Andrew Lincoln, who plays Rick Grimes, said that his character will have a different mindset in the new season. With his son Carl "turning into a sociopath" at the end of last season, Lincoln said Grimes will spend more time focusing on being a better dad.
"You find Rick in a completely new place at the beginning of the season," he said. "He's trying to repress his brutality and he's renounced quite a lot of responsibilities in leadership for the sake of his children."
During the Q&A session, a fan asked what the cast would do in the event of an actual zombie apocalypse. Robert Kirkman, creator of the comic book series on which the show is based, said he'd consider just killing himself. But Norman Reedus, who plays Daryl Dixon, vowed to take a more playful approach.
"I would take over a hotel, spray paint myself silver, run around in circles naked and watch South Park," he said.

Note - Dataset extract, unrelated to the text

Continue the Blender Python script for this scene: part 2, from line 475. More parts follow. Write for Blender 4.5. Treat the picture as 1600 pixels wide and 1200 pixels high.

For all the severity of the two panels, other panels at Hall H were a bit more lighthearted. Earlier in the day, Veronica Mars star Kristen Bell joined fellow cast members and creator Rob Thomas onstage to discuss the upcoming, Kickstarter-funded feature film, which is set to be released in early 2014.
Thomas said the Veronica Mars movie picks up several years after the popular drama – about a teenager working part-time as a private detective – left off when it was canceled in 2007.
"It sort of has – and this is a weird reference – but a Godfather III theme to it," he said. "As we find Veronica in the movie, she has not worked as a private detective since the last time you saw her in Season Three, and so part of the movie is her getting pulled back into this life that she thought she left behind."
Working on a tight budget, the crew plans to wrap up a 23-day shoot on Monday. Bell said it was exciting playing her old character on set. Her first scene was with Jason Dohring, who on the series played Mars' onetime arch-rival, Logan Echolls.
"We just kind of kept staring at each other," Bell said, "going, like, 'Are we really here right now? Are they allowing us to do this? Are we in The Twilight Zone?'"
For the last panel of the day, Metallica premiered the trailer for their new IMAX 3D concert movie, Metallica Through the Never. Later, raffle tickets were doled out to attendees for a Metallica concert held at San Diego's Spreckels Theatre that night.
According to the trailer, the Metallica movie stars Dane DeHaan as a delivery boy who gets caught up in a bruising battle between angry rioters and police; all the while, the heavy-metal legends rock out atop a crazy-looking, high-tech stage. Frontman James Hetfield emphasized that the movie isn't the usual concert flick.
"The film itself is multilayered. It's not blatant. It doesn't tell you what it's supposed to be," Hetfield said. "Hopefully you can see it more than once and see something different every time. And not just a week later, but a couple years later."